> [DIRECTIONS FOR THIS TASK]: Return exactly and only these lines: the first of the listing through the one containing "sc.camera = cam".

● ● ● ● ● ● ●

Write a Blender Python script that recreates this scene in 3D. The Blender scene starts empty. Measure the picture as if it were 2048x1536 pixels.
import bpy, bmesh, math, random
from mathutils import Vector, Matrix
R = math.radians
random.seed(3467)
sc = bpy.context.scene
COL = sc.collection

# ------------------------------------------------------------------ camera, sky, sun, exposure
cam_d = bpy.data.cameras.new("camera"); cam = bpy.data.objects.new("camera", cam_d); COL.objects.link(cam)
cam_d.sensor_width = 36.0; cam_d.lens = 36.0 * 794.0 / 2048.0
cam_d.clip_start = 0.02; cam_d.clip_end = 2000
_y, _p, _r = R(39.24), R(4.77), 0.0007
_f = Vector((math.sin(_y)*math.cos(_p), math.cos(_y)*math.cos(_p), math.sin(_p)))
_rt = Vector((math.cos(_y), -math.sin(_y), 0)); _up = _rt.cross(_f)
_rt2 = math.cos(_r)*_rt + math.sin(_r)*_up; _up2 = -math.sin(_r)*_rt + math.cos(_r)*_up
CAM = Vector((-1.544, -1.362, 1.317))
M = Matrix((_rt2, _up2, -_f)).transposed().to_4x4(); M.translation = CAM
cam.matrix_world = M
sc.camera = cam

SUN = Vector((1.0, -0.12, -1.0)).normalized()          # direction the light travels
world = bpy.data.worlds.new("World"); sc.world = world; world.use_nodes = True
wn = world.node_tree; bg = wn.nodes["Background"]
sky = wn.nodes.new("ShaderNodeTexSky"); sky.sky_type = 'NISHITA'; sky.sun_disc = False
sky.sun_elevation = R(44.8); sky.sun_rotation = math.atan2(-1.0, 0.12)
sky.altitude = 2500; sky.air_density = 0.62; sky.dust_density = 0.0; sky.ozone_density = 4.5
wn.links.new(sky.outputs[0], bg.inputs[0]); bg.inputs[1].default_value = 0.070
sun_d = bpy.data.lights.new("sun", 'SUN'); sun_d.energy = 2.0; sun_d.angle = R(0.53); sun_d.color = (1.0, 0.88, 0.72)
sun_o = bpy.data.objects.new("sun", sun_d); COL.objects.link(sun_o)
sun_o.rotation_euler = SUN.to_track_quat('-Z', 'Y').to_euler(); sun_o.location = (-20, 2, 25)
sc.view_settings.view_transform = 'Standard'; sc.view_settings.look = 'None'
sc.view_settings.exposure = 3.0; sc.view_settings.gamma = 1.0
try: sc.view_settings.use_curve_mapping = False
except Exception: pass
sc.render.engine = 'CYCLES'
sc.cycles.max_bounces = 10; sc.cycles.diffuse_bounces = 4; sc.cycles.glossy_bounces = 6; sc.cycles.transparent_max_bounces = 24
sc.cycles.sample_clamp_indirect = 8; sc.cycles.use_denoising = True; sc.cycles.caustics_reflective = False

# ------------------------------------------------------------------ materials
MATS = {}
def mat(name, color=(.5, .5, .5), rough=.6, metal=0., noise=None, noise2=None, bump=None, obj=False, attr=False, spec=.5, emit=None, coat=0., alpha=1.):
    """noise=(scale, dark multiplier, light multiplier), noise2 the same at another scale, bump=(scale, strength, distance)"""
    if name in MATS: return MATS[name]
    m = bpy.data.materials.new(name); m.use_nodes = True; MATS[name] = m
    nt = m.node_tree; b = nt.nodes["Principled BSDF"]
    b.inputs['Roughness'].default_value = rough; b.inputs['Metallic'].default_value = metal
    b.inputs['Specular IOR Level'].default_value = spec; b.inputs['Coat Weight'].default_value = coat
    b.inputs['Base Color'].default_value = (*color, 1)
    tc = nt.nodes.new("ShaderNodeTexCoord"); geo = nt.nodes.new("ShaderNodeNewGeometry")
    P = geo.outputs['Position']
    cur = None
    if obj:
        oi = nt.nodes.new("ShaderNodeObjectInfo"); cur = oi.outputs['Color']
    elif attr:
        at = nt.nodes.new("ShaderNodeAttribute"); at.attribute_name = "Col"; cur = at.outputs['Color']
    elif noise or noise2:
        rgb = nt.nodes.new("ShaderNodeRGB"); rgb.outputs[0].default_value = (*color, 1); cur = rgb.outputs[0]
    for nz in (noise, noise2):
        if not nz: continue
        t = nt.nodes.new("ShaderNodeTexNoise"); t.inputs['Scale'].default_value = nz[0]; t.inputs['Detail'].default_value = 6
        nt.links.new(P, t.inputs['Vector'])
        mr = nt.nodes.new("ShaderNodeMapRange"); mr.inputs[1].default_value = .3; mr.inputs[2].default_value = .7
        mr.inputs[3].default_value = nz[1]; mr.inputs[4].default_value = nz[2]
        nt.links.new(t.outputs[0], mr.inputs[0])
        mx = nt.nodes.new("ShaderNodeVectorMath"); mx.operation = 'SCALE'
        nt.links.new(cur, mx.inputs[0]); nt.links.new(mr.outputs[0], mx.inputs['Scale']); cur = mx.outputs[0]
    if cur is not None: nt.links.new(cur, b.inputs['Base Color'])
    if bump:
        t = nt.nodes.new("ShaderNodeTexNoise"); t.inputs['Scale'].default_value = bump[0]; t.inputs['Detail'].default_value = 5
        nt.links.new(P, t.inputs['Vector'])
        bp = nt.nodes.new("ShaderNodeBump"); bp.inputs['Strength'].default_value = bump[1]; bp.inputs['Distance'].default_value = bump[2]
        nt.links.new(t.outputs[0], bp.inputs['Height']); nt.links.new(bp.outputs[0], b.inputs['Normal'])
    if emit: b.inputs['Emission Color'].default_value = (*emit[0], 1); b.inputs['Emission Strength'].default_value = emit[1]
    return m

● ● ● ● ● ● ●

> [RESULT BELOW]:
Write a Blender Python script that recreates this scene in 3D. The Blender scene starts empty. Measure the picture as if it were 2048x1536 pixels.
import bpy, bmesh, math, random
from mathutils import Vector, Matrix
R = math.radians
random.seed(3467)
sc = bpy.context.scene
COL = sc.collection

# ------------------------------------------------------------------ camera, sky, sun, exposure
cam_d = bpy.data.cameras.new("camera"); cam = bpy.data.objects.new("camera", cam_d); COL.objects.link(cam)
cam_d.sensor_width = 36.0; cam_d.lens = 36.0 * 794.0 / 2048.0
cam_d.clip_start = 0.02; cam_d.clip_end = 2000
_y, _p, _r = R(39.24), R(4.77), 0.0007
_f = Vector((math.sin(_y)*math.cos(_p), math.cos(_y)*math.cos(_p), math.sin(_p)))
_rt = Vector((math.cos(_y), -math.sin(_y), 0)); _up = _rt.cross(_f)
_rt2 = math.cos(_r)*_rt + math.sin(_r)*_up; _up2 = -math.sin(_r)*_rt + math.cos(_r)*_up
CAM = Vector((-1.544, -1.362, 1.317))
M = Matrix((_rt2, _up2, -_f)).transposed().to_4x4(); M.translation = CAM
cam.matrix_world = M
sc.camera = cam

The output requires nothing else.